**SHORT EXERCISE**
The lines below are to be quoted exactly, from the first through the one that contains "R = math.radians".

**INFORMATION PROVIDED**
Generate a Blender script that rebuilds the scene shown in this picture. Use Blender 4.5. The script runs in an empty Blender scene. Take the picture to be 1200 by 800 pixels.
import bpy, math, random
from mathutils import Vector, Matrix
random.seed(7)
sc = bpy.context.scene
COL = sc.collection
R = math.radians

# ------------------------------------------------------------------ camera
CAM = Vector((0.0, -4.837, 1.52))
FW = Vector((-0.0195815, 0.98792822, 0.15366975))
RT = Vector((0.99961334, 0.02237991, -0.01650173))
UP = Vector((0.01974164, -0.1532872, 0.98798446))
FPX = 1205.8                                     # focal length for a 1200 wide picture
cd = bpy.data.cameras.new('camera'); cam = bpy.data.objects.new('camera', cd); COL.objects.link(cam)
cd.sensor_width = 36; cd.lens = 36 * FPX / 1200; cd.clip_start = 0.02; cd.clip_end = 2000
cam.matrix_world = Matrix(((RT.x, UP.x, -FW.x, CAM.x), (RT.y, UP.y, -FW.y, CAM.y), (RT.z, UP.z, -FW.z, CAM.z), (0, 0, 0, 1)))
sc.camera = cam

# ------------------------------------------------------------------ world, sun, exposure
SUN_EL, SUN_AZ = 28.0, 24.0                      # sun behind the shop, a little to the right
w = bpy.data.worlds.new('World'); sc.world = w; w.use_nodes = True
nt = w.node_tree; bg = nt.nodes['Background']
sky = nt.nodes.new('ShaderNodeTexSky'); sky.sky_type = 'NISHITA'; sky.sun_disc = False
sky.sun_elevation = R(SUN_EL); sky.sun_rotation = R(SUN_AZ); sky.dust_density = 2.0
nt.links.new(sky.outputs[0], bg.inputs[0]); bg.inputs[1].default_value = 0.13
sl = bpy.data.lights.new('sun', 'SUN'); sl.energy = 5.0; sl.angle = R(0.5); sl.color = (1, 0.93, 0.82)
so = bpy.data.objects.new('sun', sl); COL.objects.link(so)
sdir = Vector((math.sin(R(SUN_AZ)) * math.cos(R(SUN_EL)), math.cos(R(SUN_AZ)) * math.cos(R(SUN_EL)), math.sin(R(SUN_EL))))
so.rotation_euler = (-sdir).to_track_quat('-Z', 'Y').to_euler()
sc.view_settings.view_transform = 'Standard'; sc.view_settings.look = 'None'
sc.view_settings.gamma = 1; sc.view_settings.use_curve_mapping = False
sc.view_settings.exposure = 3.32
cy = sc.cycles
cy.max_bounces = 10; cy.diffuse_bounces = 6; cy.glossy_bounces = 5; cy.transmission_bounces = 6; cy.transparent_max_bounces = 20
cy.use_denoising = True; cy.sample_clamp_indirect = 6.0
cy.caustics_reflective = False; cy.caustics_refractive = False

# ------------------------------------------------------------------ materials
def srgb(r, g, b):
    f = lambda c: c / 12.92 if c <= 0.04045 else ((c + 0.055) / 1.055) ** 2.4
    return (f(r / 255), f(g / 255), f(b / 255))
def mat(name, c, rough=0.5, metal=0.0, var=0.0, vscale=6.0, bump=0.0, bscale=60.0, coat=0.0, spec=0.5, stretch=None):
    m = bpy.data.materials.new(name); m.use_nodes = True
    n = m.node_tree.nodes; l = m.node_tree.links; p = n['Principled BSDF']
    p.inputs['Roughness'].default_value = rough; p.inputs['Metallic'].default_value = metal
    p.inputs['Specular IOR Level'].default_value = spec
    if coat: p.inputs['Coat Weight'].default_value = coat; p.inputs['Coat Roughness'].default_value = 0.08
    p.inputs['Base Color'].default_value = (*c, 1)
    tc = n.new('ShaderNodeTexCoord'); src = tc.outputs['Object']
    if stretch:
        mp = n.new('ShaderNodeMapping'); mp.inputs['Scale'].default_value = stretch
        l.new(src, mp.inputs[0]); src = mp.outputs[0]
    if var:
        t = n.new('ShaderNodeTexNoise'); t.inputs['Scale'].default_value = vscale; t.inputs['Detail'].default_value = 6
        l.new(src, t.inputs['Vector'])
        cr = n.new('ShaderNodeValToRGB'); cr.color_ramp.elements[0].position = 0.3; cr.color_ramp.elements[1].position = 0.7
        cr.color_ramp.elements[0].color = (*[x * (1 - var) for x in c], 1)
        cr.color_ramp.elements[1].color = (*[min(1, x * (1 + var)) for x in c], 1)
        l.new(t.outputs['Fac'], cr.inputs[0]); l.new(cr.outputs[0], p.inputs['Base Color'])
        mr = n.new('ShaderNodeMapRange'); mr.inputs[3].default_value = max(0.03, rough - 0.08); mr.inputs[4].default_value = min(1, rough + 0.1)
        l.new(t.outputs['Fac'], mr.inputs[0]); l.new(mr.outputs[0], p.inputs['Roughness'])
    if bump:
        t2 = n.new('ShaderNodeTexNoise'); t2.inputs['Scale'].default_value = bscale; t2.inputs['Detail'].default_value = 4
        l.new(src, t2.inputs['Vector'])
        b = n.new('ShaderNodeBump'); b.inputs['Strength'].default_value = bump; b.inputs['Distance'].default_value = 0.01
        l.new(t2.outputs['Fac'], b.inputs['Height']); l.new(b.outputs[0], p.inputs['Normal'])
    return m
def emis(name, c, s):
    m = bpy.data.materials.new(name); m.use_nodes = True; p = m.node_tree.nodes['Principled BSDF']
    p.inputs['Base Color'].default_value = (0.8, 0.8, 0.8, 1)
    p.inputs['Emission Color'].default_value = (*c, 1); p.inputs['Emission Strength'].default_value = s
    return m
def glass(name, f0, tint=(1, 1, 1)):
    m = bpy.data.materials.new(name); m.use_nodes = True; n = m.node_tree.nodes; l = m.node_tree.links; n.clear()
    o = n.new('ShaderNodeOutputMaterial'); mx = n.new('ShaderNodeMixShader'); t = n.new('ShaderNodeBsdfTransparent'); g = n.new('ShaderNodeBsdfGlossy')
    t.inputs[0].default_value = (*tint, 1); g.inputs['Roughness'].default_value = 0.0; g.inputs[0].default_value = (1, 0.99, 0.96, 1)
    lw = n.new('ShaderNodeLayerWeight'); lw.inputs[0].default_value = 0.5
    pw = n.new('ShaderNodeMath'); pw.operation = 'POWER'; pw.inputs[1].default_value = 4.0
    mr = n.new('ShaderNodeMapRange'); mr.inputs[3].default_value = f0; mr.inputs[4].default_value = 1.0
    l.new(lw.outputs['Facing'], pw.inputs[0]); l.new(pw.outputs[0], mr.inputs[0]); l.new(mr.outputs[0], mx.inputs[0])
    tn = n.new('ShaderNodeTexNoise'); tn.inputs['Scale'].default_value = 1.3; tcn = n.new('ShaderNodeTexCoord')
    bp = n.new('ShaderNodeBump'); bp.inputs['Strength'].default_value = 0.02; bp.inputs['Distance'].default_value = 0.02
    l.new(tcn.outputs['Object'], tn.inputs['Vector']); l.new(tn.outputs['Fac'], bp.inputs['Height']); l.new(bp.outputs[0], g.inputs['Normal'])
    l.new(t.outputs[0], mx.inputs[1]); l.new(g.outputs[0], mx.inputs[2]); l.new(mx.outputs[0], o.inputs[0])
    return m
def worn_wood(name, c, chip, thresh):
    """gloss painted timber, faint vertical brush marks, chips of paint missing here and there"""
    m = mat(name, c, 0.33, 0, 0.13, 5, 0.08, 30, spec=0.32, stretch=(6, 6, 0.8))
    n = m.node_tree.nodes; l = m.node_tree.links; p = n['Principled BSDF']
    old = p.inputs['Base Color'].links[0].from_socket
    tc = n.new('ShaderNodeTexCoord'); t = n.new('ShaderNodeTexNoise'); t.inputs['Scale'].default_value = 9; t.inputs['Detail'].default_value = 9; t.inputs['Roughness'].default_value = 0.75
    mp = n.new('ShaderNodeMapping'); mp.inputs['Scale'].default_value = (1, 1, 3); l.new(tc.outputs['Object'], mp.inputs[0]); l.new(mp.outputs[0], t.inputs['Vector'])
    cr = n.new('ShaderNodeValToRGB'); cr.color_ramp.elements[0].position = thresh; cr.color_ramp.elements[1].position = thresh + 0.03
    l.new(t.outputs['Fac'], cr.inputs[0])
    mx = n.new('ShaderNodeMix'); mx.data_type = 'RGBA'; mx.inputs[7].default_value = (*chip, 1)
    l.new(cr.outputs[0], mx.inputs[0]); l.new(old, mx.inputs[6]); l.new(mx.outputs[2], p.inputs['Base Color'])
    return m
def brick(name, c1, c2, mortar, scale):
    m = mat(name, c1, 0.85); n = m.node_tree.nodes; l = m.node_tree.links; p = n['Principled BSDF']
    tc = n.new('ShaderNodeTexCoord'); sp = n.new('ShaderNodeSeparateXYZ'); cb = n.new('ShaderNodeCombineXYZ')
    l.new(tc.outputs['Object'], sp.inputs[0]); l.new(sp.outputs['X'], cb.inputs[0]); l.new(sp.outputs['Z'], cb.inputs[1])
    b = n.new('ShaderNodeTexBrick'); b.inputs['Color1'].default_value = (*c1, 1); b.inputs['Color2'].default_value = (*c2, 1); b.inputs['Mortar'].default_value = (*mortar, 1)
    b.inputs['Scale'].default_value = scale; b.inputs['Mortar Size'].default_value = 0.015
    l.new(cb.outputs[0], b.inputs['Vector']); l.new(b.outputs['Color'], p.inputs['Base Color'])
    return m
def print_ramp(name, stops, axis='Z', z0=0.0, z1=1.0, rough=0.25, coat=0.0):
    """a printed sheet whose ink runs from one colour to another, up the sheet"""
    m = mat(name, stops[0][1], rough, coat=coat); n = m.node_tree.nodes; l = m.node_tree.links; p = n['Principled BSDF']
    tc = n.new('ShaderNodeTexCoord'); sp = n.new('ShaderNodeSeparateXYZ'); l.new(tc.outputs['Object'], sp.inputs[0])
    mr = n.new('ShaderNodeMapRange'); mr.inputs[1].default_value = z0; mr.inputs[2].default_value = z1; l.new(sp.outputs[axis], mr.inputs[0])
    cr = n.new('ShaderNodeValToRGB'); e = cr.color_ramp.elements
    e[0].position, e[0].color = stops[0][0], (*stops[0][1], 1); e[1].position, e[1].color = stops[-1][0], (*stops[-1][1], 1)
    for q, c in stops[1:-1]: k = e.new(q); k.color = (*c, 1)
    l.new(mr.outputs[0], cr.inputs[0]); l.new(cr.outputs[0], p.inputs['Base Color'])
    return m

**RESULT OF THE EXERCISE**
Generate a Blender script that rebuilds the scene shown in this picture. Use Blender 4.5. The script runs in an empty Blender scene. Take the picture to be 1200 by 800 pixels.
import bpy, math, random
from mathutils import Vector, Matrix
random.seed(7)
sc = bpy.context.scene
COL = sc.collection
R = math.radians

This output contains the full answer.